2022.12.01ブログ
ラーハという時間(担当:石神)
この「ラーハ」という言葉を知ったのは、NHK「こころの時代」で〝生きる根を見つめて〞というテーマで出演されていた小松由佳さんの話からでした。
学生時代は山岳部に憧れ、やがては世界第2位の高峰「K2」の登頂に日本人女性として初めて成功した小松さんは、その後アジアの砂漠や草原を旅する中でシリア人の人々に魅了され、毎年通い、やがてシリアが内戦に突入していく様子を現地で見ることになりました。現在はフォトグラファーとして、シリア難民を取材するほか、難民となったシリア男性を生涯の伴侶とするなど、激動の人生をパワフルに生きられている方です。
シリアの暮らしを取材するために滞在していた頃に、シリアの友人から「コーヒーでも飲みに来ないか」と誘われ、その場所に出向いて行くと数人のシリアの人たちが集まっていました。しばらく談笑していましたが、なかなかコーヒーが出てくる気配がないので、「コーヒーは?」と尋ねたら、「あっ、そうだね。」と言って、彼(恐らく今の夫)はコーヒーの豆を買いに出て行きました。そして戻って来たら、まだ青いコーヒーの豆を台所で炒り始めというのです。そして彼女の喉を潤したのは、優に3時間は過ぎていました。

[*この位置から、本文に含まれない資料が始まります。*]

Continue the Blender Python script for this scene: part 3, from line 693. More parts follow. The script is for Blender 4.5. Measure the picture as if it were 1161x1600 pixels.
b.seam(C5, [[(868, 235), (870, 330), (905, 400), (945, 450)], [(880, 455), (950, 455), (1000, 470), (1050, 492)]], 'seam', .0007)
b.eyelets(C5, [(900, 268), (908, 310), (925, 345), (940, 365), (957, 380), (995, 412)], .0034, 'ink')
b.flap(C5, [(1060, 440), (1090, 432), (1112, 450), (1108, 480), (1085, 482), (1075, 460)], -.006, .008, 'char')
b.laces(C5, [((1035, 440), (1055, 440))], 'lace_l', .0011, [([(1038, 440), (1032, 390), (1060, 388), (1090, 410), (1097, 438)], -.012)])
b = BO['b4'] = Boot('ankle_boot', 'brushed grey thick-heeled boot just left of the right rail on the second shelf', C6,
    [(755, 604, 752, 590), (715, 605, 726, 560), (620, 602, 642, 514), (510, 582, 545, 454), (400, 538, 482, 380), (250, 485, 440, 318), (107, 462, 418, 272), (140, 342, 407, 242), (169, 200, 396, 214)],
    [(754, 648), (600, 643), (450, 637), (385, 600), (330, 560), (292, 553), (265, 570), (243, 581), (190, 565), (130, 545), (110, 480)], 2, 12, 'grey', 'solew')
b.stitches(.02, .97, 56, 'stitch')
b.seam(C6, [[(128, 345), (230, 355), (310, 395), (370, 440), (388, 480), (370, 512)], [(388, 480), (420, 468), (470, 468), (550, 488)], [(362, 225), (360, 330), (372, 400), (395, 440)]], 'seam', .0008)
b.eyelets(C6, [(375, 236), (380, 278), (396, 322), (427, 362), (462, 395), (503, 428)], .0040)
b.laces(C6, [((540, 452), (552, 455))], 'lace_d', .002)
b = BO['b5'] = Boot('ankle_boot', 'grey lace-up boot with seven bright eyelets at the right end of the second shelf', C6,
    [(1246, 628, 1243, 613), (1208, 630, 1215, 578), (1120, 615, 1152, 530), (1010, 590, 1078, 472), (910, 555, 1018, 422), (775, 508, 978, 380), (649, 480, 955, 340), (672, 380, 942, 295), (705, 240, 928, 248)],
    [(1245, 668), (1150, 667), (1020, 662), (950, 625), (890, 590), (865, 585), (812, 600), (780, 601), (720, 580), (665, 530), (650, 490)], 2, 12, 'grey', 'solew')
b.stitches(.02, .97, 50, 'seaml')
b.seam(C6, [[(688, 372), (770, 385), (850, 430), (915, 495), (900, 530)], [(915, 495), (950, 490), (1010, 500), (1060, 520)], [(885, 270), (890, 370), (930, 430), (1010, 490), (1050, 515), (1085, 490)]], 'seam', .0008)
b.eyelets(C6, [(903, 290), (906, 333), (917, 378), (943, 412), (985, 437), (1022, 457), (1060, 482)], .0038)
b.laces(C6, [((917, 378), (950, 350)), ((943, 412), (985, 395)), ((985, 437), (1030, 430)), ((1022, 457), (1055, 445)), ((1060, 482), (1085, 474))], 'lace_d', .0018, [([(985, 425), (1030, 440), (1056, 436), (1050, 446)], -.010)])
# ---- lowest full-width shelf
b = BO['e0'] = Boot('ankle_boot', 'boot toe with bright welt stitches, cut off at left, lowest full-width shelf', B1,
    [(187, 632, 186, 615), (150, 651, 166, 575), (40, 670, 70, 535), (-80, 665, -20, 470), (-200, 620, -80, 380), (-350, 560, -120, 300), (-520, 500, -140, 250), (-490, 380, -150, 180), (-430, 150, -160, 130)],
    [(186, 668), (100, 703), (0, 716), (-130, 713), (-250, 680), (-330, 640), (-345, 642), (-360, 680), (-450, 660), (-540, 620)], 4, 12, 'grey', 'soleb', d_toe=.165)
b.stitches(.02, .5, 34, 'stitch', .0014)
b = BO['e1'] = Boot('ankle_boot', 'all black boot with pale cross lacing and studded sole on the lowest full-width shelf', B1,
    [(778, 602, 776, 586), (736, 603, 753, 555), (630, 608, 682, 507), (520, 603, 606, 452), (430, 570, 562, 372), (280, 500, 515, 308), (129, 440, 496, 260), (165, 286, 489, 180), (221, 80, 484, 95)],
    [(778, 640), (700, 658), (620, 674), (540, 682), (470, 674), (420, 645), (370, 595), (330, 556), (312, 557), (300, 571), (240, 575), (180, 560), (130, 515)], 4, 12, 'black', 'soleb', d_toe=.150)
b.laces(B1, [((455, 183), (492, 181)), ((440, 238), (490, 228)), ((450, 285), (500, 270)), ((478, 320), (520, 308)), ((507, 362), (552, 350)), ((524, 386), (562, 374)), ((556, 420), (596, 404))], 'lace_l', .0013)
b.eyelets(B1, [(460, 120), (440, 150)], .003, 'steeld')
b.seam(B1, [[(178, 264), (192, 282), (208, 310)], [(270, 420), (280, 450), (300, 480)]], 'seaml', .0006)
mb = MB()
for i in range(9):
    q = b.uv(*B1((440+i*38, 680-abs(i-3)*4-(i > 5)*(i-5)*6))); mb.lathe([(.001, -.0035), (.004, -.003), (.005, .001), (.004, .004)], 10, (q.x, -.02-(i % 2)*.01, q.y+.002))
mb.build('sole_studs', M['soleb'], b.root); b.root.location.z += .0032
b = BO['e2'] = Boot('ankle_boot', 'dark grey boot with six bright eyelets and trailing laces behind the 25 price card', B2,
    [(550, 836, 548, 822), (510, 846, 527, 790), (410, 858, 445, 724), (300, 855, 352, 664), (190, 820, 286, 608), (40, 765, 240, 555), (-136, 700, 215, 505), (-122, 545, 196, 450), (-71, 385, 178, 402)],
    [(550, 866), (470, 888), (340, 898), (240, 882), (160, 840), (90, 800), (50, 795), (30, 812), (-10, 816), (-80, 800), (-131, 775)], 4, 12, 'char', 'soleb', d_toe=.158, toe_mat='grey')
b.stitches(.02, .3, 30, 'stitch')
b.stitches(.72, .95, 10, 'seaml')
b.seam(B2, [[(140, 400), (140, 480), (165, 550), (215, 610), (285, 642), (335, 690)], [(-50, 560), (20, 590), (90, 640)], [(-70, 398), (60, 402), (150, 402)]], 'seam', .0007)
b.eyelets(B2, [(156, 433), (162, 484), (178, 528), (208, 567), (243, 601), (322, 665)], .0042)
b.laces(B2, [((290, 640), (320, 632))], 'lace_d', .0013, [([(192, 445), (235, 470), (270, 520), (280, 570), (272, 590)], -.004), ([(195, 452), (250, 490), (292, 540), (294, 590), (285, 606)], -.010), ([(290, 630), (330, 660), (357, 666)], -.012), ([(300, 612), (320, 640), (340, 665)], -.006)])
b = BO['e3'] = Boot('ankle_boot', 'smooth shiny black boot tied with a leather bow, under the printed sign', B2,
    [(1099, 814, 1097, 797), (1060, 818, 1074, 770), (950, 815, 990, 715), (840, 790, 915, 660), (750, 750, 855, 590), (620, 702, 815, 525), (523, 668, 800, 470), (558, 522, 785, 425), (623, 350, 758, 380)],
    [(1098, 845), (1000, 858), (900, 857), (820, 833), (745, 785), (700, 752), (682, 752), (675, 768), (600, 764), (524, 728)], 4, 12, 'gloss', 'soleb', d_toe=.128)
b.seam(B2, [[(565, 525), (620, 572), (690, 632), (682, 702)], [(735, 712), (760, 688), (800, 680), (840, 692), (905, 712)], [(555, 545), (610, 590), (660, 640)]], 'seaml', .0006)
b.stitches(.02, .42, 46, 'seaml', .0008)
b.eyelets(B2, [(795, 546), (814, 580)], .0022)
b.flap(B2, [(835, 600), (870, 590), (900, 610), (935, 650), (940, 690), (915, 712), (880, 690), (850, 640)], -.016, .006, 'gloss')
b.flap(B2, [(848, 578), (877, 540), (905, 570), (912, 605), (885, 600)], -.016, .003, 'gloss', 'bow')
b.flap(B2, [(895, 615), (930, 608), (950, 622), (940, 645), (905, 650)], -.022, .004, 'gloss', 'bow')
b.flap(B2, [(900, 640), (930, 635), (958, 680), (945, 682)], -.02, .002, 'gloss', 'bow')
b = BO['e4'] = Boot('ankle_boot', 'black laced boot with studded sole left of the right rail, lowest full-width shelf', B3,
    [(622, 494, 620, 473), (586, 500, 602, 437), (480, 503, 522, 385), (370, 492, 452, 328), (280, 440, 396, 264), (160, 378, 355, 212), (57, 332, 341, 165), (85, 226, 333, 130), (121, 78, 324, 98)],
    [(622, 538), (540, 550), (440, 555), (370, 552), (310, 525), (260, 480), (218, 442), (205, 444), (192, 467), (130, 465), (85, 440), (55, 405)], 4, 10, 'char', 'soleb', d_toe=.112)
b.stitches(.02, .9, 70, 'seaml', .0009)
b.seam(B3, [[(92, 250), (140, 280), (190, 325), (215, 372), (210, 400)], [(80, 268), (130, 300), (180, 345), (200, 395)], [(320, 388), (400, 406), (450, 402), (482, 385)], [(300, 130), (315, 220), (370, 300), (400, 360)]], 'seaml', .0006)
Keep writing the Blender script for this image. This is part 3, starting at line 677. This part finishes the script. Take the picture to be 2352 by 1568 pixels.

その時、彼女は日本人であれば、コーヒー飲みに来ないかと誘われたら、美味しいコーヒーを飲みながらお喋りをするというイメージがあったのですが、彼らはコーヒーを飲むというより、お互いの会話を楽しみながら、そのくつろいだ時間を楽しむということに重きを置いていたんだということに気が付いたそうです。
イスラム世界には「労働」「遊ぶ」このふたつの時間に収まらない第三の時間を意味する「ラーハ」という言葉があるようです。ゆっくりお茶を飲む、家族や友人とおしゃべりする、ぼんやり過ごす、瞑想する、等々そんな風に過ごす時間だそうです。
日本語にはピタッと当てはまる言葉がないようですが、あえて言うなら「ゆとり」と「くつろぎ」を、足したような時間ではないかと言われています。
イスラムの社会ではこのラーハの時間を、頑張って働いたご褒美や対価としての時間ではなく、人が生きる上でも最も大切な時間であるとされているようです。
日本人も縁側で家族や近所の人たちと、お漬物とお茶で「憩いのひと時」を過ごしていたような時代がありました。今ではこのような時間はあまり見かけなくなってしまいました。
しかし、彼らが最も重視しているのは、仕事でも遊びでもないラーハと呼ばれる時間だと言われると、明確に「生きるという根」が違うんだなあと感じたそうです。
朝のラッシュ時に、電車が二分遅れているとアナウンスが入る東京にいれば、シリアの内戦から逃れて日本にやって来た彼女の夫は、「日本はいつも戦争状態にあるみたいだ」と呟いたのも分かる気がします。
人間とは何か、生きるとは何か、時間とは何か、心の安らぎとは何か、いろんなことが頭の中を駆け巡ってしまいます。